SandJ wrote:And my wife, an indexer, gets very grumpy with these as it indicates a very lazy academic. They should never appear in that role in a finalised text.
As an employee of an academic publisher, I'd disagree: sometimes the full quote is too long and full of digressions. No sense in covering three pages with some dead author's letter to her sister-in-law, burbling about the shrubbery, when the only bit that's relevant is the part at the beginning where she mentions her husband's death, and at the end when she invites the sister-in-law to the funeral. As long as the quoter isn't changing the meaning of the original text, it's fine. I'd only expect an indexer to index material presented in the final text, and I wouldn't give an indexer non-final text!
SandJ wrote:Disembodied wrote:Then there's using them to indicate a pause … like that one. Or an unfinished sentence, that just trails away …
I would disagree: they do not indicate a pause; that is the role of the semi-colon or the full-stop. Certainly, ellipses can end unfinished sentences where the author has, you know...
They can be used to indicate a pause, or more correctly a hesitation, in reported speech. In a straightforward sentence, you're right; a semi-colon or colon is appropriate (like that one). But in reported speech, or in a chatty form of text … I'd say it's OK to use an ellipsis!
SandJ wrote:I was under the impression that in English, the correct form is no space before or after the ellipsis.
There is no correct form, because there's no universal authority. It's personal preference/house style only: just keep it consistent.
SandJ wrote:You have omitted another standard publishing symbol—the em dash—which is typically represented using hyphens on computers. Thus:
You have omitted another standard publishing symbol - the em dash - which is typically represented using hyphens on computers.
The first ones there are ems; the second ones look like en-dashes but could be hyphens. This font seems to make hyphens - longer than en-dashes – which gets confusing: an en-dash should be longer. Em-dashes should be unspaced, en-dashes should be spaced; hyphens shouldn't be used as dashes at all. Em-dashes are, for my taste anyway, a little bit old-fashioned now (although perhaps that's because I typeset quite a few old texts, and they are often em-dash crazy—an em-dash here—an em-dash there—gracious, Mr Bozziwig, I didn't know where a body should look!). I'd only use an em-dash myself to represent a sudden interrup—
Hyphens and en-dashes are the bane of my bloody life. Numbers, for example, should be separated by en-dashes, e.g. pp. 45–57. You can use wildcard searches on Word to find numerals with adjacent hyphens and automatically change them to en-dashes, but they're not the only things to watch for. Something like "Sections A–E" should use an en-dash; something like "the Franco-Prussian War" uses a hyphen but "a French–German trade agreement" uses an en-dash (because "Franco-" is a prefix and "French" is not). And most authors wouldn't know an en-dash from a hole in the ground.

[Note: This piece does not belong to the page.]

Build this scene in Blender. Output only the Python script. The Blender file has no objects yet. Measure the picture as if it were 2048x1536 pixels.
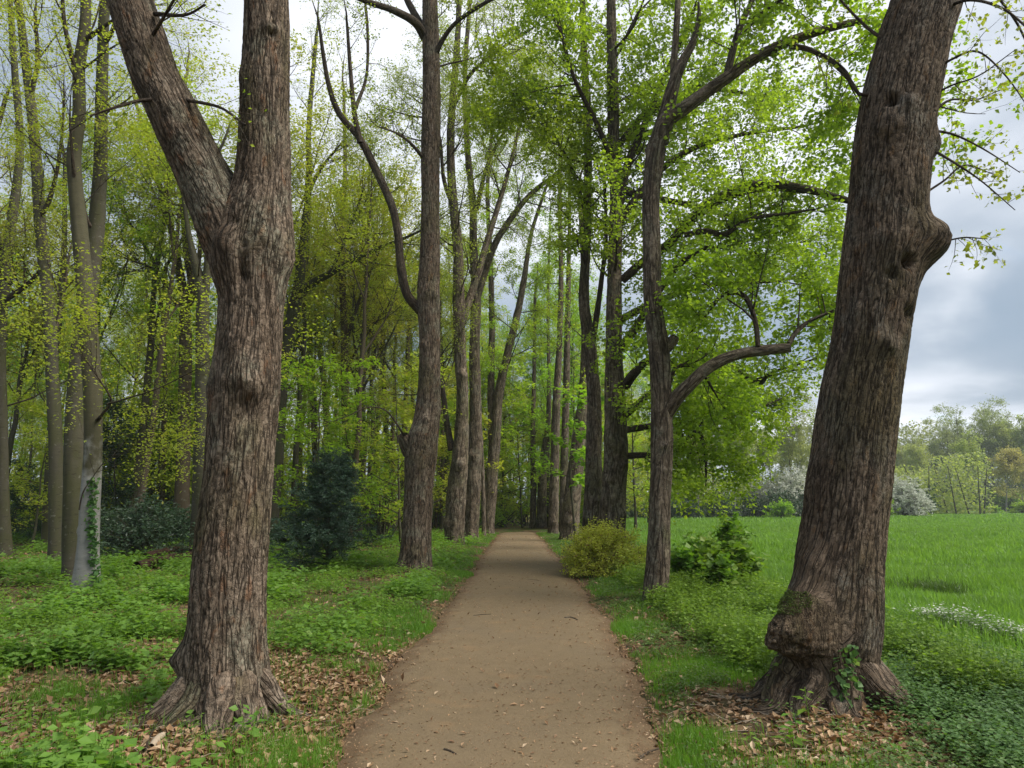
import bpy, math
import numpy as np
from mathutils import Matrix, Vector

rng = np.random.default_rng(11)
sc = bpy.context.scene
COL = sc.collection
R_ = math.radians

# ------------------------------------------------------------------ camera
FPX = 1400.0
CAMZ = 1.65
PITCH, YAW = R_(9.8), R_(0.65)
cam_d = bpy.data.cameras.new('camera')
cam = bpy.data.objects.new('camera', cam_d)
COL.objects.link(cam)
cam_d.sensor_width = 36
cam_d.lens = 36 * FPX / 2048
cam_d.clip_end = 5000
cam.location = (0, 0, CAMZ)
cam.rotation_euler = (math.pi / 2 + PITCH, 0, YAW)
sc.camera = cam
MR = np.array(cam.rotation_euler.to_matrix())
FWD = MR @ np.array([0, 0, -1.0])
CAM = np.array([0, 0, CAMZ])


def ray(u, v):
    return MR @ np.array([(u - 1024) / FPX, -(v - 768) / FPX, -1.0])


def P(u, v, Y):
    """world point seen at photo position u,v at the distance Y along the avenue"""
    d = ray(u, v)
    return CAM + d * (Y / d[1])


def G(u, v, z=0.0):
    d = ray(u, v)
    return CAM + d * ((z - CAMZ) / d[2])


def GY(v):
    return float(G(1040, v)[1])


# ------------------------------------------------------------------ noise
_perm = np.random.default_rng(3).permutation(256)
_perm = np.concatenate([_perm, _perm, _perm])
_grad = np.random.default_rng(4).normal(size=(256, 3))
_grad /= np.linalg.norm(_grad, axis=1)[:, None]


def pn(p):
    p = np.asarray(p, float)
    i = np.floor(p).astype(int)
    f = p - i
    w = f * f * f * (f * (f * 6 - 15) + 10)
    i &= 255
    out = np.zeros(len(p))
    for dx in (0, 1):
        wx = w[:, 0] if dx else 1 - w[:, 0]
        for dy in (0, 1):
            wy = w[:, 1] if dy else 1 - w[:, 1]
            for dz in (0, 1):
                wz = w[:, 2] if dz else 1 - w[:, 2]
                h = _perm[_perm[_perm[(i[:, 0] + dx) & 255] + ((i[:, 1] + dy) & 255)] + ((i[:, 2] + dz) & 255)]
                g = _grad[h]
                out += wx * wy * wz * (g[:, 0] * (f[:, 0] - dx) + g[:, 1] * (f[:, 1] - dy) + g[:, 2] * (f[:, 2] - dz))
    return out * 1.5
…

Mind you, it's not as bad as authors who do their own formatting. <shudders> "I want this in two columns, so to help you,* I've typed the first line of the first column, followed by a string of spaces, followed by the first line of the second column, followed by a return; then we have the second line of the first column, followed by another string of spaces, followed by the second line of the second column, followed by a line break this time, just to spice things up …". And so on.
* a phrase guaranteed to bring on fits of panic belching in a typesetter.